(Scenes as source code)
===============
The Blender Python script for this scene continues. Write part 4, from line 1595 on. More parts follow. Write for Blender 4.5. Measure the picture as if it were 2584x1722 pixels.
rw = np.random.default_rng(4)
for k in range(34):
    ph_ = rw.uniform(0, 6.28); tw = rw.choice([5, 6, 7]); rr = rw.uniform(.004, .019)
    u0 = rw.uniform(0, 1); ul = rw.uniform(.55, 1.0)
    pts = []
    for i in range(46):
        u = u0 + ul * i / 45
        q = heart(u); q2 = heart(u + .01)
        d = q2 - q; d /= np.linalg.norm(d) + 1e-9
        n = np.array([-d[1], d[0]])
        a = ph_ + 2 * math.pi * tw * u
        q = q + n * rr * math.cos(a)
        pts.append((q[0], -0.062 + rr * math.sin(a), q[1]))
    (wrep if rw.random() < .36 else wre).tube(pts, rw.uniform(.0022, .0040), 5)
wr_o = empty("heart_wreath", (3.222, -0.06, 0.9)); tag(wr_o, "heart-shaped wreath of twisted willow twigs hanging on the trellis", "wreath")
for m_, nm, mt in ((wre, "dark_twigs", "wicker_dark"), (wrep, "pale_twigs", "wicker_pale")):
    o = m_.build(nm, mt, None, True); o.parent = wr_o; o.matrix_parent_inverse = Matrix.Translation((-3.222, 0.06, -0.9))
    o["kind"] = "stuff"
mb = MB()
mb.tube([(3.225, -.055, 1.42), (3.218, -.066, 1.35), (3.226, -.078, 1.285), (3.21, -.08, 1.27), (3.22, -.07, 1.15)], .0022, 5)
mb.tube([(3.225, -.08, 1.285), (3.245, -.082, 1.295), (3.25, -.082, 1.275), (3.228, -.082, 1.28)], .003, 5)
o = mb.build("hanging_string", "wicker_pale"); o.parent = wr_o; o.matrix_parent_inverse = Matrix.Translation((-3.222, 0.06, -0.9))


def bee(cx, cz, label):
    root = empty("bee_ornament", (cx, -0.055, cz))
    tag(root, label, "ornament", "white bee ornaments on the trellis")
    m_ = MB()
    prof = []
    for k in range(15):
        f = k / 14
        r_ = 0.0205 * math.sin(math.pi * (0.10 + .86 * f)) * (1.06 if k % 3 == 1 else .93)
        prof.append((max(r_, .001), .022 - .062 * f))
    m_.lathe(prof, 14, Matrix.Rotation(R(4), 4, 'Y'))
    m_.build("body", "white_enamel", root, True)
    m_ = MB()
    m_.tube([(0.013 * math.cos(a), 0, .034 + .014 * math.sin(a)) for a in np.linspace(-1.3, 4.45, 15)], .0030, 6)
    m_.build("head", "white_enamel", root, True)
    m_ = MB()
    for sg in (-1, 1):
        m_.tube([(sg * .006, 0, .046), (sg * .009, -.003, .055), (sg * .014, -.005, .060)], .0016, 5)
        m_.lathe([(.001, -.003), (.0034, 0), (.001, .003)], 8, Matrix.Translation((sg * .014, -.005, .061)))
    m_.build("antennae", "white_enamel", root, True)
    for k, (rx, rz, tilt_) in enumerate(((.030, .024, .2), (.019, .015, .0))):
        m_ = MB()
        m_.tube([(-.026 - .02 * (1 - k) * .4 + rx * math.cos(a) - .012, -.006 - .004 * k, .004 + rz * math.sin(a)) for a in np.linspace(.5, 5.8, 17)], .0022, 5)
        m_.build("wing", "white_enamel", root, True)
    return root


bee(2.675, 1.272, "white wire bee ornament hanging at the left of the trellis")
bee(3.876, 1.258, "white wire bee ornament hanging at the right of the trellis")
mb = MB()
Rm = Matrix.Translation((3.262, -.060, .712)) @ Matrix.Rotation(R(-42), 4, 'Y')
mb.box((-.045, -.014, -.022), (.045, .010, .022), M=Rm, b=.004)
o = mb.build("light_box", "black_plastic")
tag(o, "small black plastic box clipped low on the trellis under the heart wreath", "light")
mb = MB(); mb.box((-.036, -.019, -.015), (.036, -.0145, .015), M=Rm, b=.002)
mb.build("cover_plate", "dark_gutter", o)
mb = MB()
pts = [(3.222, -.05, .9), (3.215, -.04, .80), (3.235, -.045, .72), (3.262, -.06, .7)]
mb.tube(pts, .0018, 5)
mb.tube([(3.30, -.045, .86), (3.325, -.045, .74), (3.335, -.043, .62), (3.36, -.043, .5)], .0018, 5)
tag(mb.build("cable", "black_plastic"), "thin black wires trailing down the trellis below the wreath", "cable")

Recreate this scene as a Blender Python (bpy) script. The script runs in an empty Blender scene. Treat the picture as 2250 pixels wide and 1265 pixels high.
===============
**WHAT TO PRODUCE:** Write down all the entries again without a single difference.

**RESULT FOR THIS TASK:**
The Blender Python script for this scene continues. Write part 4, from line 1595 on. More parts follow. Write for Blender 4.5. Measure the picture as if it were 2584x1722 pixels.
rw = np.random.default_rng(4)
for k in range(34):
    ph_ = rw.uniform(0, 6.28); tw = rw.choice([5, 6, 7]); rr = rw.uniform(.004, .019)
    u0 = rw.uniform(0, 1); ul = rw.uniform(.55, 1.0)
    pts = []
    for i in range(46):
        u = u0 + ul * i / 45
        q = heart(u); q2 = heart(u + .01)
        d = q2 - q; d /= np.linalg.norm(d) + 1e-9
        n = np.array([-d[1], d[0]])
        a = ph_ + 2 * math.pi * tw * u
        q = q + n * rr * math.cos(a)
        pts.append((q[0], -0.062 + rr * math.sin(a), q[1]))
    (wrep if rw.random() < .36 else wre).tube(pts, rw.uniform(.0022, .0040), 5)
wr_o = empty("heart_wreath", (3.222, -0.06, 0.9)); tag(wr_o, "heart-shaped wreath of twisted willow twigs hanging on the trellis", "wreath")
for m_, nm, mt in ((wre, "dark_twigs", "wicker_dark"), (wrep, "pale_twigs", "wicker_pale")):
    o = m_.build(nm, mt, None, True); o.parent = wr_o; o.matrix_parent_inverse = Matrix.Translation((-3.222, 0.06, -0.9))
    o["kind"] = "stuff"
mb = MB()
mb.tube([(3.225, -.055, 1.42), (3.218, -.066, 1.35), (3.226, -.078, 1.285), (3.21, -.08, 1.27), (3.22, -.07, 1.15)], .0022, 5)
mb.tube([(3.225, -.08, 1.285), (3.245, -.082, 1.295), (3.25, -.082, 1.275), (3.228, -.082, 1.28)], .003, 5)
o = mb.build("hanging_string", "wicker_pale"); o.parent = wr_o; o.matrix_parent_inverse = Matrix.Translation((-3.222, 0.06, -0.9))


def bee(cx, cz, label):
    root = empty("bee_ornament", (cx, -0.055, cz))
    tag(root, label, "ornament", "white bee ornaments on the trellis")
    m_ = MB()
    prof = []
    for k in range(15):
        f = k / 14
        r_ = 0.0205 * math.sin(math.pi * (0.10 + .86 * f)) * (1.06 if k % 3 == 1 else .93)
        prof.append((max(r_, .001), .022 - .062 * f))
    m_.lathe(prof, 14, Matrix.Rotation(R(4), 4, 'Y'))
    m_.build("body", "white_enamel", root, True)
    m_ = MB()
    m_.tube([(0.013 * math.cos(a), 0, .034 + .014 * math.sin(a)) for a in np.linspace(-1.3, 4.45, 15)], .0030, 6)
    m_.build("head", "white_enamel", root, True)
    m_ = MB()
    for sg in (-1, 1):
        m_.tube([(sg * .006, 0, .046), (sg * .009, -.003, .055), (sg * .014, -.005, .060)], .0016, 5)
        m_.lathe([(.001, -.003), (.0034, 0), (.001, .003)], 8, Matrix.Translation((sg * .014, -.005, .061)))
    m_.build("antennae", "white_enamel", root, True)
    for k, (rx, rz, tilt_) in enumerate(((.030, .024, .2), (.019, .015, .0))):
        m_ = MB()
        m_.tube([(-.026 - .02 * (1 - k) * .4 + rx * math.cos(a) - .012, -.006 - .004 * k, .004 + rz * math.sin(a)) for a in np.linspace(.5, 5.8, 17)], .0022, 5)
        m_.build("wing", "white_enamel", root, True)
    return root


bee(2.675, 1.272, "white wire bee ornament hanging at the left of the trellis")
bee(3.876, 1.258, "white wire bee ornament hanging at the right of the trellis")
mb = MB()
Rm = Matrix.Translation((3.262, -.060, .712)) @ Matrix.Rotation(R(-42), 4, 'Y')
mb.box((-.045, -.014, -.022), (.045, .010, .022), M=Rm, b=.004)
o = mb.build("light_box", "black_plastic")
tag(o, "small black plastic box clipped low on the trellis under the heart wreath", "light")
mb = MB(); mb.box((-.036, -.019, -.015), (.036, -.0145, .015), M=Rm, b=.002)
mb.build("cover_plate", "dark_gutter", o)
mb = MB()
pts = [(3.222, -.05, .9), (3.215, -.04, .80), (3.235, -.045, .72), (3.262, -.06, .7)]
mb.tube(pts, .0018, 5)
mb.tube([(3.30, -.045, .86), (3.325, -.045, .74), (3.335, -.043, .62), (3.36, -.043, .5)], .0018, 5)
tag(mb.build("cable", "black_plastic"), "thin black wires trailing down the trellis below the wreath", "cable")

Recreate this scene as a Blender Python (bpy) script. The script runs in an empty Blender scene. Treat the picture as 2250 pixels wide and 1265 pixels high.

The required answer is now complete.